Who should be involved and how?

What team structure will best meet your aims; who should be involved, what roles do you need; who is making decisions and who are you accountable to?

The answer to this question of who should be involved could vary wildly. Perhaps it is just you and your mobile phone, or perhaps it is going to involve thousands of people across multiple countries working together to compile a mass of data. Most of the partners we have worked with directly are somewhere in between, often a community or group of communities with a dedicated team of collaborating to collect data.

However even the projects we have partnered on directly, which might look superficially very similar, have set up their project structures in very different ways, sometimes out of need and sometimes out of preference. So here are some things to consider.

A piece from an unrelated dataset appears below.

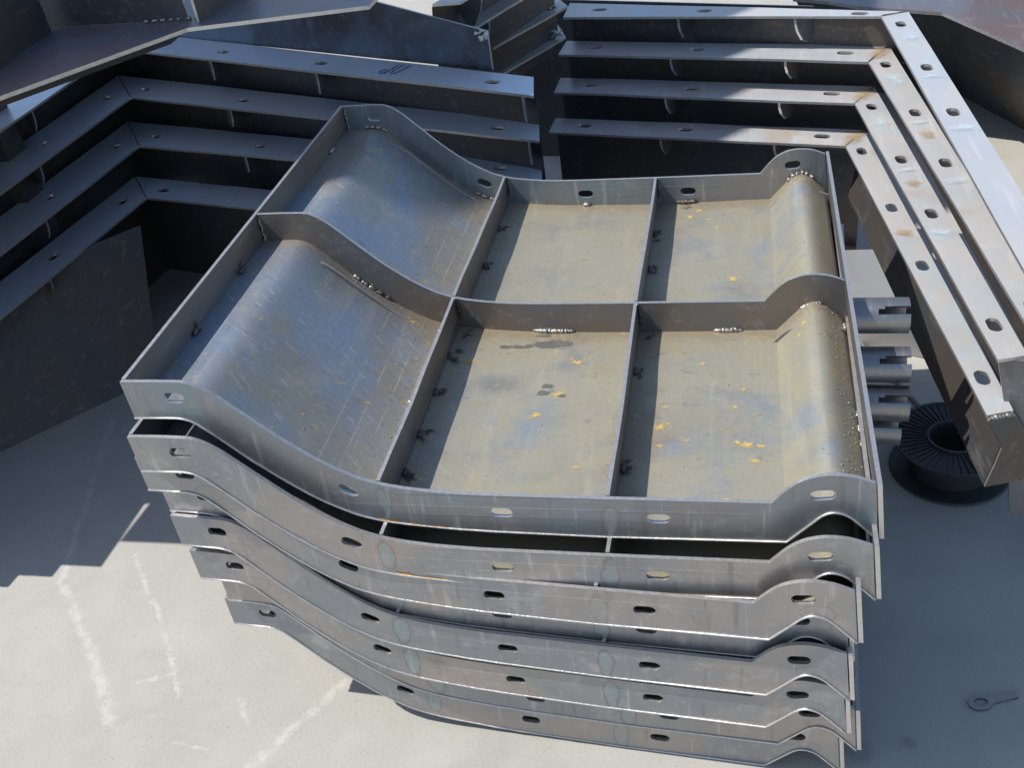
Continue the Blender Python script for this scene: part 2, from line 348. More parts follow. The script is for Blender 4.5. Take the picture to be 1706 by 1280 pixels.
def make_panel():
    root = empty("ribbed_panel")
    # curved shell sheet
    xs = sorted(set([0.004 + 0.9995 * i / 150 for i in range(151)] + [.893, .951, .066])); ys = [T + (D - 2 * T) * j / 40 for j in range(41)]
    m = MB(); nx = len(xs); vs = [(x, y, shell_z(x, y)) for y in ys for x in xs]; n = len(vs)
    vs += [(x, y, z - 0.005) for x, y, z in vs]; fs = []
    for j in range(40):
        for i in range(nx - 1):
            q = (j * nx + i, j * nx + i + 1, (j + 1) * nx + i + 1, (j + 1) * nx + i); fs += [q, tuple(n + k for k in reversed(q))]
    b = [i for i in range(nx)] + [j * nx + nx - 1 for j in range(1, 41)] + [40 * nx + i for i in range(nx - 2, -1, -1)] + [j * nx for j in range(39, 0, -1)]
    fs += [(b[i], b[(i + 1) % len(b)], b[(i + 1) % len(b)] + n, b[i] + n) for i in range(len(b))]
    m.add(vs, fs); m.build("shell_plate", M_SHELL, root, smooth=True, angle=45)
    outline = TOP + list(reversed(BOT))
    def fl(y0, holes, zoff=0.0):
        m = MB()
        # tiny waviness of the torch-cut edge
        ol = [(x + 0, z + (0.0006 * noise.noise(Vector((x * 60, z * 60, y0 * 9))))) for x, z in outline]
        m.plate(ol, holes, T, lambda u, v, w_: (u, y0 + w_ + 0.0012 * noise.noise(Vector((u * 3, v * 3, y0))), v))
        return m.build("flange", [M_FLANGE, M_EDGE], root)
    fl(0.0, [slot(x, z, ang=a, rag=.0004) for x, z, a in SLOTS])
    mo = TOP + [(x, shell_z(x) - .004) for x, z in reversed(BOT)]
    m = MB(); m.plate(mo, [], T, lambda u, v, w_: (u, MID - T / 2 + w_, v)); m.build("flange", [M_RIB, M_EDGE], root)
    fl(D - T, [slot(x, z, ang=a, rag=.0004) for x, z, a in SLOTS])
    for y0 in (-.0006, D + .0006):
        m = MB(); pts = [(x, y0 + .0008 * noise.noise(Vector((x * 40, y0, 3))), z - .0002) for x, z in BOT]
        m.tube(pts, [.0017 * (1 + .45 * noise.noise(Vector((x * 55, y0 * 7, 1)))) for x, z in BOT], 6); m.build("edge_bead", M_EDGE, root, smooth=True)
    # end plates
    m = MB(); m.plate([(T + .001, 0.001), (D - T - .001, 0.001), (D - T - .001, -.0625), (T + .001, -.0625)], [], T, lambda u, v, w_: (w_ - 0.0005, u, v)); m.build("end_plate", [M_RIB, M_EDGE], root)
    m = MB(); m.plate([(-.0015, -.155), (D + .0015, -.155), (D + .0015, -.250), (-.0015, -.250)], [], T, lambda u, v, w_: (1.0095 + w_ - .0 - (v + .25) * 0.1, u, v)); m.build("side_plate", [M_RIB, M_EDGE], root)
    # stiffening ribs: two runs, each cut at the middle flange
    for x, zt in ((.335, -.176), (.658, -.1925)):
        for y0, y1 in ((T + .001, MID - T / 2 - .001), (MID + T / 2 + .001, D - T - .001)):
            m = MB(); zb = shell_z(x) - .004
            pts = [(y0 + (y1 - y0) * k / 8, zt + (0.0012 * math.sin(k * 1.7) if 0 < k < 8 else 0)) for k in range(9)]
            m.plate(pts + [(y1, zb), (y0, zb)], [], T * 0.9, lambda u, v, w_, x=x: (x - T / 2 + w_ + 0.0015 * math.sin(u * 9), u, v)); m.build("rib", [M_RIB, M_EDGE], root)
    # slotted tube stub on the side plate
    m = MB(); R, r = 0.030, 0.0245; cz, cy = -.227, MID; x0, x1 = 1.013, 1.103; NA = 40; NX = 18
    def cut(x, a): # slot on top, open towards the end
        return x > x0 + .040 and abs(a + 0.78) < 0.24 * (1 if x > x0 + .048 else 0.6)
    angs = [-math.pi + 2 * math.pi * k / NA for k in range(NA)]
    vs = []; 
    for rr in (R, r):
        for i in range(NX + 1):
            x = x0 + (x1 - x0) * i / NX
            for a in angs: vs.append((x, cy + rr * math.sin(a), cz + rr * math.cos(a)))
    B = (NX + 1) * NA; keep = {}
    for i in range(NX):
        for k in range(NA):
            xm = x0 + (x1 - x0) * (i + .5) / NX; am = angs[k] + math.pi / NA; keep[i, k] = not cut(xm, am)
    fs = []
    for (i, k), v in keep.items():
        if not v: continue
        k2 = (k + 1) % NA; a, b_, c, d = i * NA + k, (i + 1) * NA + k, (i + 1) * NA + k2, i * NA + k2
        fs += [(a, b_, c, d), (B + d, B + c, B + b_, B + a)]
        for (di, dk), (p, q) in (((0, 1), (c, d)), ((0, -1), (a, b_)), ((1, 0), (b_, c)), ((-1, 0), (d, a))):
            nb = (i + di, (k + dk) % NA)
            if not keep.get(nb, False): fs.append((p, q, B + q, B + p))
    m.add(vs, fs); m.build("tube_stub", M_STUB, root, smooth=True, angle=40)
    return root

panel = make_panel()
Z0 = 0.765
POSES = [((0, 0, Z0), 0, 0), ((-.0024, -.0288, Z0 - .0742), -.0103, -.0027), ((-.0202, -.0108, Z0 - .1270), -.0533, .003), ((-.0223, .0176, Z0 - .1961), -.053, .0094),
         ((-.019, .007, Z0 - .2593), -.0587, .0103), ((-.0174, .0134, Z0 - .3406), -.0609, .0125), ((.004, .030, Z0 - .4100), -.054, .016), ((-.0138, .0416, Z0 - .4832), -.0542, .0199)]
PL = ["topmost ribbed steel panel of the stack, its curved bays open to the sun",
      "second ribbed panel from the top, bent left corner just below the topmost panel",
      "third ribbed panel from the top of the central stack",
      "fourth ribbed panel from the top, mostly hidden under the third",
      "fifth ribbed panel from the top, with a bluish bent left end",
      "sixth ribbed panel from the top of the central stack",
      "thin sliver of the second lowest panel, almost hidden in the stack",
      "lowest ribbed panel of the stack, resting on the concrete"]
panels = [panel] + [copy_tree(panel) for _ in range(7)]
for p, (loc, yaw, roll), lab in zip(panels, POSES, PL):
    p.location = loc; p.rotation_euler = (0, roll, yaw)
    if p in panels[4:]:
        for ch in [c for c in p.children if c.name.startswith('tube_stub')]: bpy.data.objects.remove(ch)
    tag(p, lab, "steel panel", "ribbed steel panels in the central stack")

for p in panels[:1]:
    for ch in p.children:
        if ch.name.split('.')[0] == 'flange' and ch.data.materials[0] == M_FLANGE:
            ch.data = ch.data.copy(); ch.data.materials[0] = M_FLTOP

# ------------------------------------------------------------------ welds, paint and spatter on the panels
def bead(p0, p1, r, parent, mat, seed=0, name="weld_bead"):
    m = MB(); p0, p1 = Vector(p0), Vector(p1); n = max(5, int((p1 - p0).length / (r * 0.45)))
    pts = []; rd = []
    for i in range(n + 1):
        t = i / n; e = min(1, 4 * t + .3, 4 * (1 - t) + .3)
        pts.append(p0.lerp(p1, t) + Vector((noise.noise(Vector((i * 1.7, seed, 0))), noise.noise(Vector((i * 1.7, seed, 9))), 0.4 * noise.noise(Vector((i, seed, 4))))) * r * 0.9)
        rd.append(r * e * (1 + 0.38 * noise.noise(Vector((i * 1.13, seed * 3.1, 2)))))
    m.tube(pts, rd, 8); return m.build(name, mat, parent, smooth=True)
def on(x, y, dz=0.0006): return (x, y, shell_z(x, y) + dz)
spat = []
def welds():
    k = 0
    def b(p0, p1, r, mat, sp=0, spr=.02):
        nonlocal k; k += 1; bead(p0, p1, r, panel, mat, k)
        for _ in range(sp):
            c = Vector(p0).lerp(Vector(p1), random.random()); spat.append((c.x + random.gauss(0, spr), c.y - abs(random.gauss(0, spr)) , None))
    yf = MID - T / 2 - .002
    b((.472, yf, shell_z(.472) + .003), (.545, yf, shell_z(.545) + .003), .0042, M_WELD, 14)
    b((.787, yf, shell_z(.787) + .003), (.835, yf, shell_z(.835) + .003), .0042, M_WELD, 14)
    b((.930, yf, shell_z(.93) + .003), (.965, yf, shell_z(.965) + .003), .0044, M_WELD, 14)
    for i in range(5): x = .158 + i * .012; b((x, yf, shell_z(x) + .003), (x + .010, yf, shell_z(x + .010) + .003), .0036, M_WELD if i < 3 else M_WELDD, 9)
    yb = D - T - .002
    b((.500, yb, shell_z(.5) + .003), (.520, yb, shell_z(.52) + .003), .0048, M_WELD, 6)
    b((.700, yb, shell_z(.7) + .003), (.745, yb, shell_z(.745) + .003), .0040, M_WELDD, 10)
    for i in range(6): x = .925 + i * .009; b((x, yb - .002, shell_z(x) + .004), (x + .007, yb - .004, shell_z(x + .007) + .004), .0042, M_WELD, 14, .014)
    for i in range(3): x = .265 + i * .016; b((x, yb, shell_z(x) + .003), (x + .012, yb, shell_z(x + .012) + .003), .0032, M_WELD, 4)
    for i in range(4): x = .045 + i * .013; b((x, yb, shell_z(x) + .004), (x + .011, yb, shell_z(x + .011) + .004), .0040, M_WELD, 4)
    for y in (.19, .375, .86): b((.0085, y, -.048), (.0085, y + .022, -.048), .0042, M_WELD if y > .8 else M_WELDD, 3)
    for y in (.085, .175, .285, .39): b((.340, y, shell_z(.34) + .003), (.341, y + .016, shell_z(.34) + .003), .0046, M_WELDD, 2)
    for y in (.70, .855): b((.340, y, shell_z(.34) + .003), (.341, y + .016, shell_z(.34) + .003), .0046, M_WELDD, 2)
    for y in (.12, .365, .70, .84): b((.663, y, shell_z(.663) + .003), (.664, y + .018, shell_z(.663) + .003), .0046, M_WELDD, 2)
    for x, z in ((.340, -.178), (.663, -.194)):
        for yy in (yf, yb):
            b((x, yy, z - .004), (x + .001, yy, z - .045), .0030, M_WELDD, 8, .012)
    for x in (.333, .656): b((x - .002, yf - .001, prof(TOP, x) - .001), (x + .005, yf - .002, prof(TOP, x) + .0005), .003, M_WELD, 5, .012)
    for yy in (yf, yb): b((.0085, yy, -.006), (.0090, yy, -.058), .0030, M_WELD, 4, .012)
    for y in (.165, .20, .235, .47): b((1.002, y, -.236), (1.002, y + .016, -.236), .0042, M_WELD, 10, .012)
    # filler rod laid along the front half of the first rib, tacked in three places
    m = MB(); m.tube([(.3285, .16 + .28 * i / 6, -.190 + .0012 * math.sin(i * 2)) for i in range(7)], .0022, 6); m.build("filler_rod", M_EDGE, panel, smooth=True)
    for y in (.20, .30, .40): b((.3285, y, -.189), (.3285, y + .011, -.189), .0045, M_WELD, 3, .015)
    b((.331, .115, -.186), (.331, .150, -.186), .0035, M_WELDD)
welds()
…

Are there any traditional or other authorities that should be consulted before you start, or who should be involved in some role? This is particularly relevant if you are collecting data from indigenous lands (your own or belonging to others) and/or might be collecting potentially sensitive data.

Who is your project accountable to and how can you ensure you meet their needs? The answer to this might be the traditional authorities mentioned above, or it could be particular sectors of your community, funders, the future generations or others. Consider how to keep them up to date with project progress if relevant and how to produce materials they will find accessible and useful.

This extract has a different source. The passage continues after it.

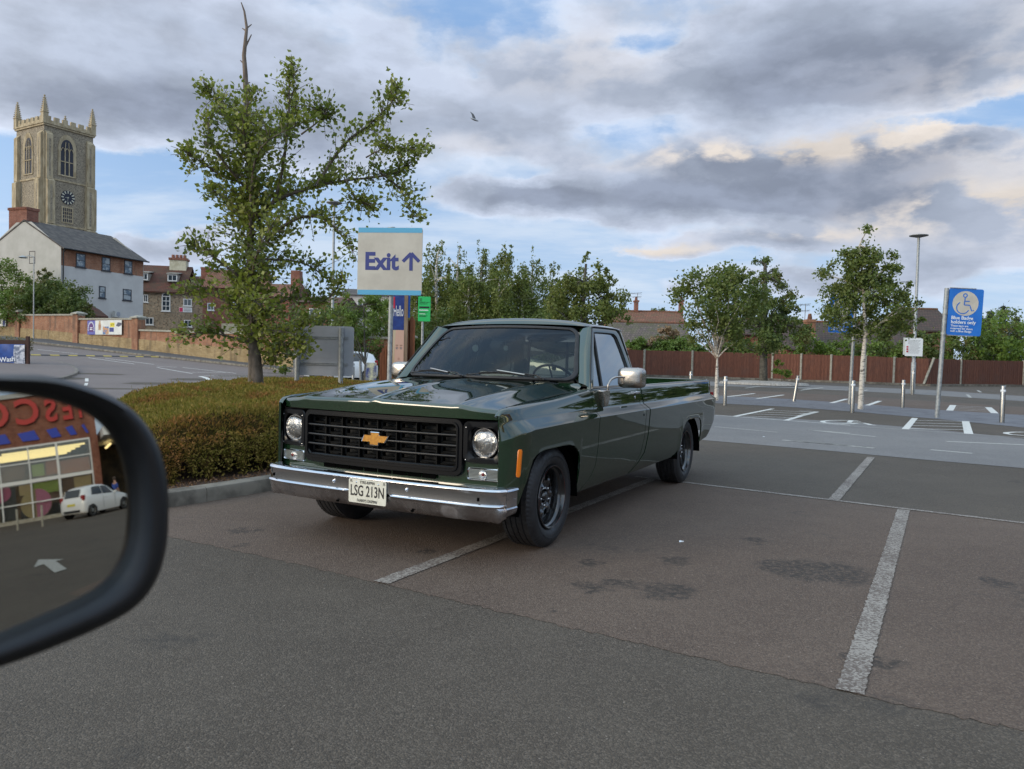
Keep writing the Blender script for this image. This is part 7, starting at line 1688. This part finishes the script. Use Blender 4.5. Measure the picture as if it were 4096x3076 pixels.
z0b, z1b, x1b = ff(100, 1487).z, ff(100, 1376).z, ff(104, 1400).x
def sagg(u, v): 
    x = L0_ + (x1b - L0_) * u; s_ = .10 * math.sin(u * 9) * .2; return (x, -.10 + .02 * math.sin(u * 31 + v * 4) + .015 * math.sin(v * 9 + u * 5), z0b + (z1b - z0b) * v - (1 - u) * .22 - .03 * math.sin(u * 7))
mb = MB(); mb.grid(sagg, 60, 10); obj('sheet', mb, noisy('car_wash_blue', (.012, .055, .24), (.02, .085, .33), 4, .45), CB, smooth=180)
xs0 = ff(62, 1400).x; us = (xs0 - L0_) / (x1b - L0_)
mb = MB(); mb.grid(lambda u, v: tuple(Vector(sagg(us + (1 - us) * u, .02 + .96 * v)) + Vector((0, -.008, 0))), 12, 8); obj('photo_strip', mb, noisy('foam_photo', (.16, .18, .24), (.62, .62, .66), 7, .5, lo=.4, hi=.6), CB, smooth=180)
c_ = ff(14, 1440); text_obj('lettering', 'Car Wash', .30, M_white, CB, basis((c_.x, -.145, c_.z), (1, 0, .10), (-.1, 0, 1), (0, -1, 0)), bold=.006); c_ = ff(8, 1474); text_obj('lettering_below', '7 days', .24, M_white, CB, basis((c_.x, -.145, c_.z), (1, 0, .08), (-.08, 0, 1), (0, -1, 0)), bold=.005)

# ================================================================== other cars
M_wpaint = mat('white_car_paint', (.74, .75, .75), .35, 0, **{'Coat Weight': 1.0, 'Coat Roughness': .05}); M_cgl = mat('tinted_car_glass', (.02, .026, .03), .06, 0, **{'Specular IOR Level': .9})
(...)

Do different members of your community hold different knowledge that you want to ensure is represented. How can you honour and involve these people and their knowledge? Think here about women, elders and young people in particular, and how to ensure they are involved in the work and that they are not simply used to extract information from. Then depending upon the details of your project other groups might arise: traditional healers; skilled artisans; storytellers; health workers etc.

Consider the ownership of the project: If the project is meeting needs identified by your community, or collecting data intrinsic to them or their future consider how to ensure the community feels involved in the work and feels ownership over any results. Mapeo was built to try and facilitate community ownership of both projects and data by having a simple interface that could be explained to people without data collection training and people who might be non-literate or unused to computers or smartphones. Involving people at different stages of the project, including the planning phase can help increase this feeling of ownership, as can keeping the data locally, providing frequent feedback and reports back on what is happening, and creating outputs that people can use themselves or see at work.

What other stakeholders or people with interest or authority do you want to involve? Perhaps there are people who it would be useful to involve because they could help the project reach its goal such as local authorities, law enforcement, press, park rangers. Think about what role they might have in the project, whether they are consulted about things in advance or are simply informed and kept up to date with project progress. Consider too if there are people you want to keep the work and data secret from due to security or other considerations.

Who is going to collect your data? Unless yours is a solo project you are going to need to work with a team or teams of people to collect your data. This will be particularly necessary if you need to cover a large area of land, have time constraints or need different skills on your team. Think about the composition of the team and how you are going to build it - is it something people will volunteer for or will they be asked? Do you need to ensure diverse representation and if so how will you do this? Do you want to involve as many people as possible or have a small team that moves around?

What other roles do you need? If you are working with a team or teams of data collectors or mappers you are likely to need someone to coordinate them, help plan trips, collate the data they collect, analyse it and prepare any reports or outputs. This might be the role of a single coordinator, or you might need multiple ones due to the number of people involved or because of cultural or political sensitivities or the way the project ownership is set up. You might also have people involved in training, decision making, liaising with external bodies, helping with legal and communications work etc.

What skills do people need? We hope Mapeo is to learn and use, but if you are working in a team and want to collect comparable data people will need some training in how to use the app, and how to use it in the way your project needs. There might be other trainings necessary such as training in basic smartphone usage if people aren't accustomed to it; training in taking good photographs that illustrate what you want to show; training in gps; drones; video; audio recording; oral history recording; GIS software etc. conflict resolution, de-escalation etc depending on the details of your project.

Create a project protocol: Writing a protocol, if possible in a collaborative manner, which lays out any different roles within the project, their relationship to the data, agreements about use and ownership of data, any payments that are being made, what will happen to equipment and data at the end of a project etc. can be a way to keep things transparent and accountable and help avoid issues during and after the work.